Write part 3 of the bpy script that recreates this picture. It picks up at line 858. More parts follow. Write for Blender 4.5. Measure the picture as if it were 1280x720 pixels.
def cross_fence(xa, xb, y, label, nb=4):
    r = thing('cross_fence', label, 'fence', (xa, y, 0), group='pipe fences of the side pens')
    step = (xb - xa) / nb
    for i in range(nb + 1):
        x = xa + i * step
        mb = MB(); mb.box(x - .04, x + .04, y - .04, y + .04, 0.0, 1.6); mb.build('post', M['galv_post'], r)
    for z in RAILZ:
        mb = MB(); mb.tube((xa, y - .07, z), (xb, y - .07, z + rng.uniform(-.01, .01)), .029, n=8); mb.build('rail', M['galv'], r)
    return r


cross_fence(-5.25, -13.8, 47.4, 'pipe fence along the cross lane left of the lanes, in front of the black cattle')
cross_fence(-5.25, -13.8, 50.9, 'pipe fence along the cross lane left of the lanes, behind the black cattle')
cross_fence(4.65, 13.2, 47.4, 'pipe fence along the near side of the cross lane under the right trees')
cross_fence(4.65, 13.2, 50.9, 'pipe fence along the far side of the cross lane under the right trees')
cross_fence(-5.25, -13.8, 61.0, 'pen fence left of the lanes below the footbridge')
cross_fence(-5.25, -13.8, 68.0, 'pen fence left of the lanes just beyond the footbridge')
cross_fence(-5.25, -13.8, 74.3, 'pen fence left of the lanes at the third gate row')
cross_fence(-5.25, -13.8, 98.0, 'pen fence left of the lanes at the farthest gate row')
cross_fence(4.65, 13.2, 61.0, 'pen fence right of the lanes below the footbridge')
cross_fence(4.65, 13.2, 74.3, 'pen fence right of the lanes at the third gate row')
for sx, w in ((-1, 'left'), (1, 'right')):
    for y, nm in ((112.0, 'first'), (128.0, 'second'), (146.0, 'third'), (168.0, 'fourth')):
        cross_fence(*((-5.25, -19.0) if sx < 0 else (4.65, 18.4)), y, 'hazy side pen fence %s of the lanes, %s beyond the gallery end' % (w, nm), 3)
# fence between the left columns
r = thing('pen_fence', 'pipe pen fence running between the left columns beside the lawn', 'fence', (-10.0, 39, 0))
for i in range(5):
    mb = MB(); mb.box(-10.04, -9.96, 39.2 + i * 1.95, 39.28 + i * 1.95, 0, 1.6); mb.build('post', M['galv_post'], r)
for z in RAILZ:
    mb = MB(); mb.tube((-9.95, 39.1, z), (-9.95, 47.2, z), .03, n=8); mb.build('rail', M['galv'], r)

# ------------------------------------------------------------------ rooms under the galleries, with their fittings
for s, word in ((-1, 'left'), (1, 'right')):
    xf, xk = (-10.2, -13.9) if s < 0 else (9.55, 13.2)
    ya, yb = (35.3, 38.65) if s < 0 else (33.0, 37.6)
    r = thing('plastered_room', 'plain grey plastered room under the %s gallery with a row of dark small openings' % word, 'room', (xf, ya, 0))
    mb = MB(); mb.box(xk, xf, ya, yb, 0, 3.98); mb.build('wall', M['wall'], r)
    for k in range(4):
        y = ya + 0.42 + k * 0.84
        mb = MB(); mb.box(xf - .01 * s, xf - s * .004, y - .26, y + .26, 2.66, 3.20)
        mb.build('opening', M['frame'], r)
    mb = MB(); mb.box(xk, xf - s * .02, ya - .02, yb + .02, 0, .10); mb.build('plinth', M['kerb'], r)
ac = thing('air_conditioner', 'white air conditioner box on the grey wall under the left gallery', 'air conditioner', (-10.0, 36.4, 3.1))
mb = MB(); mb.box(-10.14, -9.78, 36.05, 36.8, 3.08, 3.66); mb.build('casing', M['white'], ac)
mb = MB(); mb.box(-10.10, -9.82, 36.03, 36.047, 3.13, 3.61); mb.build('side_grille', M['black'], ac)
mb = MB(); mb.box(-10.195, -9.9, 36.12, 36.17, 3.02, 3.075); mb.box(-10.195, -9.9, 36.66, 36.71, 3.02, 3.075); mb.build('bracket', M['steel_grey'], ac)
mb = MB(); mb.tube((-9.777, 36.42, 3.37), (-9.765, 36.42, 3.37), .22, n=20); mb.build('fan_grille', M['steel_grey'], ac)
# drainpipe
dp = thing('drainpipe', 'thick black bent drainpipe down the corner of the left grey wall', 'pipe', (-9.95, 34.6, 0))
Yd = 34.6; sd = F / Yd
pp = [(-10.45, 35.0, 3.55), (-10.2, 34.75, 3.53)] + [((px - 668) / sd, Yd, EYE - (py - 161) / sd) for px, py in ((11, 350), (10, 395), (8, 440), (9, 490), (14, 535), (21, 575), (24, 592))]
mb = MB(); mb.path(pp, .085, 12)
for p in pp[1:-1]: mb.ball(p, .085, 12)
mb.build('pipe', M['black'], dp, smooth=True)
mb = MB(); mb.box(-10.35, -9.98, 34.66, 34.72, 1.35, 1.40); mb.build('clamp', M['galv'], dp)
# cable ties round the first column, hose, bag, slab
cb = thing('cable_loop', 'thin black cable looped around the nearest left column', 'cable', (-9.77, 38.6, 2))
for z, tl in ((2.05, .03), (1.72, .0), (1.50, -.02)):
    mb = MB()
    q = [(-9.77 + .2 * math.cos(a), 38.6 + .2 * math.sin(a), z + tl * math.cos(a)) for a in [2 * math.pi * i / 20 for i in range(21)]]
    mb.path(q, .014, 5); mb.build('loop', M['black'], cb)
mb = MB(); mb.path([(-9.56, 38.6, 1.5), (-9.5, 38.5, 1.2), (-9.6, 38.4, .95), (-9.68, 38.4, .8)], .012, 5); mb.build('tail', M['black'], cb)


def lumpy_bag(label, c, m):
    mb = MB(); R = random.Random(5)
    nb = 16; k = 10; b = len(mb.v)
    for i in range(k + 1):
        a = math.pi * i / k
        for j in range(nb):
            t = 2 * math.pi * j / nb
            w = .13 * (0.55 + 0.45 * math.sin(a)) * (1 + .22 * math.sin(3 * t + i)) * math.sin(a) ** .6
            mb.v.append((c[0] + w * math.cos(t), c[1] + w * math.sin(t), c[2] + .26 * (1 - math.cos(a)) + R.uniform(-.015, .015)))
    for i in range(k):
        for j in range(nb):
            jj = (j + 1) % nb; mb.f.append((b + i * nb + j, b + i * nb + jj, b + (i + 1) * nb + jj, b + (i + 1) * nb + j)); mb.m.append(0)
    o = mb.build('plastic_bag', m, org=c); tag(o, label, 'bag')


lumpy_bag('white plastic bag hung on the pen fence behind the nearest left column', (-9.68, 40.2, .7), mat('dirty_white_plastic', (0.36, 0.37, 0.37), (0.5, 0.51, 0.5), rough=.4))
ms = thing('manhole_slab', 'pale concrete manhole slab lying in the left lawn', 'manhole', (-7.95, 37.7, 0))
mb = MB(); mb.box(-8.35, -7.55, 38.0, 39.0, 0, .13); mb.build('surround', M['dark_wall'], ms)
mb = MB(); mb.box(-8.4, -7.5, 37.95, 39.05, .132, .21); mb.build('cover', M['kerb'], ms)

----

▶ [What is being asked]
Extract all of the data shown above without alteration.

▶ [Response to this task]
Write part 3 of the bpy script that recreates this picture. It picks up at line 858. More parts follow. Write for Blender 4.5. Measure the picture as if it were 1280x720 pixels.
def cross_fence(xa, xb, y, label, nb=4):
    r = thing('cross_fence', label, 'fence', (xa, y, 0), group='pipe fences of the side pens')
    step = (xb - xa) / nb
    for i in range(nb + 1):
        x = xa + i * step
        mb = MB(); mb.box(x - .04, x + .04, y - .04, y + .04, 0.0, 1.6); mb.build('post', M['galv_post'], r)
    for z in RAILZ:
        mb = MB(); mb.tube((xa, y - .07, z), (xb, y - .07, z + rng.uniform(-.01, .01)), .029, n=8); mb.build('rail', M['galv'], r)
    return r


cross_fence(-5.25, -13.8, 47.4, 'pipe fence along the cross lane left of the lanes, in front of the black cattle')
cross_fence(-5.25, -13.8, 50.9, 'pipe fence along the cross lane left of the lanes, behind the black cattle')
cross_fence(4.65, 13.2, 47.4, 'pipe fence along the near side of the cross lane under the right trees')
cross_fence(4.65, 13.2, 50.9, 'pipe fence along the far side of the cross lane under the right trees')
cross_fence(-5.25, -13.8, 61.0, 'pen fence left of the lanes below the footbridge')
cross_fence(-5.25, -13.8, 68.0, 'pen fence left of the lanes just beyond the footbridge')
cross_fence(-5.25, -13.8, 74.3, 'pen fence left of the lanes at the third gate row')
cross_fence(-5.25, -13.8, 98.0, 'pen fence left of the lanes at the farthest gate row')
cross_fence(4.65, 13.2, 61.0, 'pen fence right of the lanes below the footbridge')
cross_fence(4.65, 13.2, 74.3, 'pen fence right of the lanes at the third gate row')
for sx, w in ((-1, 'left'), (1, 'right')):
    for y, nm in ((112.0, 'first'), (128.0, 'second'), (146.0, 'third'), (168.0, 'fourth')):
        cross_fence(*((-5.25, -19.0) if sx < 0 else (4.65, 18.4)), y, 'hazy side pen fence %s of the lanes, %s beyond the gallery end' % (w, nm), 3)
# fence between the left columns
r = thing('pen_fence', 'pipe pen fence running between the left columns beside the lawn', 'fence', (-10.0, 39, 0))
for i in range(5):
    mb = MB(); mb.box(-10.04, -9.96, 39.2 + i * 1.95, 39.28 + i * 1.95, 0, 1.6); mb.build('post', M['galv_post'], r)
for z in RAILZ:
    mb = MB(); mb.tube((-9.95, 39.1, z), (-9.95, 47.2, z), .03, n=8); mb.build('rail', M['galv'], r)

# ------------------------------------------------------------------ rooms under the galleries, with their fittings
for s, word in ((-1, 'left'), (1, 'right')):
    xf, xk = (-10.2, -13.9) if s < 0 else (9.55, 13.2)
    ya, yb = (35.3, 38.65) if s < 0 else (33.0, 37.6)
    r = thing('plastered_room', 'plain grey plastered room under the %s gallery with a row of dark small openings' % word, 'room', (xf, ya, 0))
    mb = MB(); mb.box(xk, xf, ya, yb, 0, 3.98); mb.build('wall', M['wall'], r)
    for k in range(4):
        y = ya + 0.42 + k * 0.84
        mb = MB(); mb.box(xf - .01 * s, xf - s * .004, y - .26, y + .26, 2.66, 3.20)
        mb.build('opening', M['frame'], r)
    mb = MB(); mb.box(xk, xf - s * .02, ya - .02, yb + .02, 0, .10); mb.build('plinth', M['kerb'], r)
ac = thing('air_conditioner', 'white air conditioner box on the grey wall under the left gallery', 'air conditioner', (-10.0, 36.4, 3.1))
mb = MB(); mb.box(-10.14, -9.78, 36.05, 36.8, 3.08, 3.66); mb.build('casing', M['white'], ac)
mb = MB(); mb.box(-10.10, -9.82, 36.03, 36.047, 3.13, 3.61); mb.build('side_grille', M['black'], ac)
mb = MB(); mb.box(-10.195, -9.9, 36.12, 36.17, 3.02, 3.075); mb.box(-10.195, -9.9, 36.66, 36.71, 3.02, 3.075); mb.build('bracket', M['steel_grey'], ac)
mb = MB(); mb.tube((-9.777, 36.42, 3.37), (-9.765, 36.42, 3.37), .22, n=20); mb.build('fan_grille', M['steel_grey'], ac)
# drainpipe
dp = thing('drainpipe', 'thick black bent drainpipe down the corner of the left grey wall', 'pipe', (-9.95, 34.6, 0))
Yd = 34.6; sd = F / Yd
pp = [(-10.45, 35.0, 3.55), (-10.2, 34.75, 3.53)] + [((px - 668) / sd, Yd, EYE - (py - 161) / sd) for px, py in ((11, 350), (10, 395), (8, 440), (9, 490), (14, 535), (21, 575), (24, 592))]
mb = MB(); mb.path(pp, .085, 12)
for p in pp[1:-1]: mb.ball(p, .085, 12)
mb.build('pipe', M['black'], dp, smooth=True)
mb = MB(); mb.box(-10.35, -9.98, 34.66, 34.72, 1.35, 1.40); mb.build('clamp', M['galv'], dp)
# cable ties round the first column, hose, bag, slab
cb = thing('cable_loop', 'thin black cable looped around the nearest left column', 'cable', (-9.77, 38.6, 2))
for z, tl in ((2.05, .03), (1.72, .0), (1.50, -.02)):
    mb = MB()
    q = [(-9.77 + .2 * math.cos(a), 38.6 + .2 * math.sin(a), z + tl * math.cos(a)) for a in [2 * math.pi * i / 20 for i in range(21)]]
    mb.path(q, .014, 5); mb.build('loop', M['black'], cb)
mb = MB(); mb.path([(-9.56, 38.6, 1.5), (-9.5, 38.5, 1.2), (-9.6, 38.4, .95), (-9.68, 38.4, .8)], .012, 5); mb.build('tail', M['black'], cb)


def lumpy_bag(label, c, m):
    mb = MB(); R = random.Random(5)
    nb = 16; k = 10; b = len(mb.v)
    for i in range(k + 1):
        a = math.pi * i / k
        for j in range(nb):
            t = 2 * math.pi * j / nb
            w = .13 * (0.55 + 0.45 * math.sin(a)) * (1 + .22 * math.sin(3 * t + i)) * math.sin(a) ** .6
            mb.v.append((c[0] + w * math.cos(t), c[1] + w * math.sin(t), c[2] + .26 * (1 - math.cos(a)) + R.uniform(-.015, .015)))
    for i in range(k):
        for j in range(nb):
            jj = (j + 1) % nb; mb.f.append((b + i * nb + j, b + i * nb + jj, b + (i + 1) * nb + jj, b + (i + 1) * nb + j)); mb.m.append(0)
    o = mb.build('plastic_bag', m, org=c); tag(o, label, 'bag')


lumpy_bag('white plastic bag hung on the pen fence behind the nearest left column', (-9.68, 40.2, .7), mat('dirty_white_plastic', (0.36, 0.37, 0.37), (0.5, 0.51, 0.5), rough=.4))
ms = thing('manhole_slab', 'pale concrete manhole slab lying in the left lawn', 'manhole', (-7.95, 37.7, 0))
mb = MB(); mb.box(-8.35, -7.55, 38.0, 39.0, 0, .13); mb.build('surround', M['dark_wall'], ms)
mb = MB(); mb.box(-8.4, -7.5, 37.95, 39.05, .132, .21); mb.build('cover', M['kerb'], ms)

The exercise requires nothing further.